A empresa também alega que suas operações são aprovadas pelo Ibama e certificadas pela ONG Conselho de Manejo Florestal (FSC, na sigla em inglês). Diante das alegações da empresa estrangeira, o IBAMA foi procurado para comentar as informações e não respondeu.
A Ong FSC declara que suas certificações são válidas por cinco anos e que a certificação da Agrocortex vale até 2025. A “Organização Não Governamental” também disse que certificadoras independentes fazem auditorias anuais de monitoramento das empresas certificadas. O Incra declarou que não analisou o uso da terra, apenas a documentação sobre a propriedade.
Segundo a Agrocortex, a propriedade tem mais de 90% de sua área preservada. De acordo com a lei, a empresa pode explorar por vez apenas 3% da área adquirida, deixando os outros 97% preservados. A Agrocortex diz que cerca de 3% da propriedade (do tamanho do bairro de Tremembé, em São Paulo) destina-se a comunidades locais, ribeirinhos e originários. No parecer da AGU, a terra é classificada como uma “propriedade gigantesca na Floresta Amazônica”.
A empresa Agrocortex também alega ter sua “agenda verde”, onde a mesmo também vende créditos de carbono. O modelo do crédito de carbono permite que quem planta árvores ou adota práticas sustentáveis de manejo do solo, por exemplo, recebe dinheiro de empresas, a fim de compensar as emissões de carbono da compradora.
A compra de terras da União (território brasileiro) é restringida para estrangeiros desde a década de 70 através da lei no 5.709, de 7 de outubro de 1971. De acordo com o professor da Universidade Federal do Pará e especialista em Amazônia e regularização fundiária José Heder Benatti, explica que o objetivo é garantir a soberania nacional e evitar a insegurança alimentar.
O Incra recebeu uma denúncia anônima sobre o caso e após analisar a documentação apresentada e solicitar parecer da Advocacia Geral da União, a instituição concluiu que a venda deve ser considerada nula, através de um ofício assinado em dezembro de 2022 pelo superintendente do Incra no Amazonas, João Batista Jornada.
O professor universitário também alega que a ideia da lei, define uma preocupação de que, se houver uma crise ambiental, ou uma crise de fornecimento mundial, o país possa ter uma política voltada para sua produção e mercado interno. Conforme Heder, para que a empresa possa adquirir a fazenda de maneira legal, é necessário ter autorização do Incra. Para isso, a empresa precisaria fazer o pedido ao Incra com a documentação da fazenda e apresentar um projeto de exploração da terra aos órgãos competentes.

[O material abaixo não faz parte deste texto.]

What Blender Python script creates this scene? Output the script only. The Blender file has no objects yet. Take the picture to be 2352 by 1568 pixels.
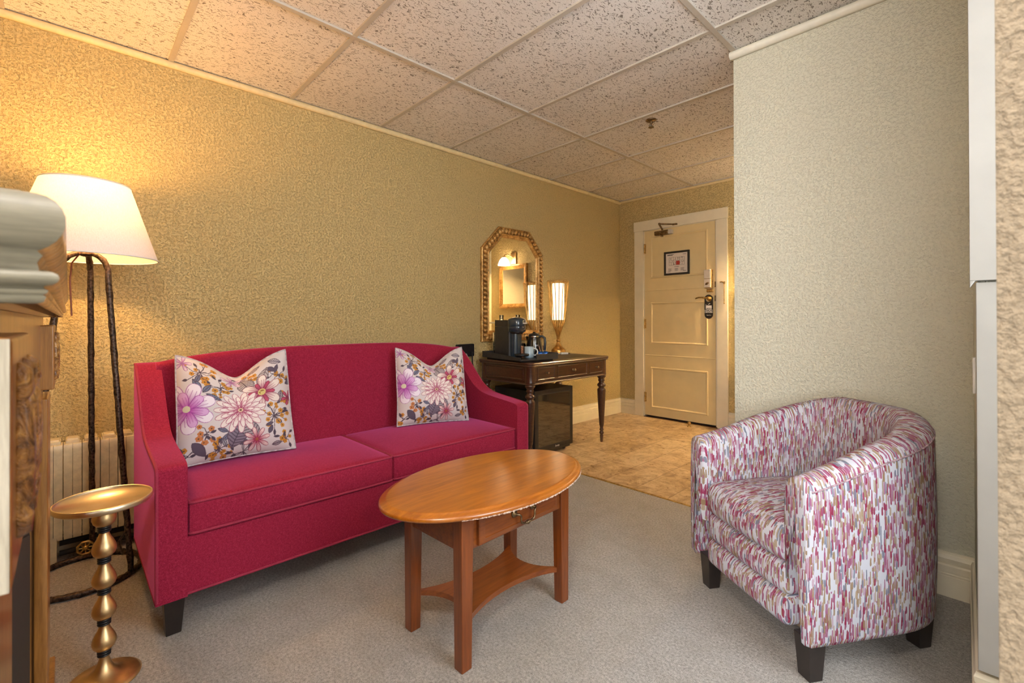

O Incra enviou ao Tribunal de Justiça do Amazonas e ao Ministério Público Federal em dezembro o pedido de anulação da compra da terra pela Agrocortex. A Corregedoria do Tribunal de Justiça do Amazonas poderá declarar a venda da propriedade como nula. O MPF deve analisar eventuais prejuízos à sociedade. A Corregedoria ainda não tomou uma decisão sobre o caso.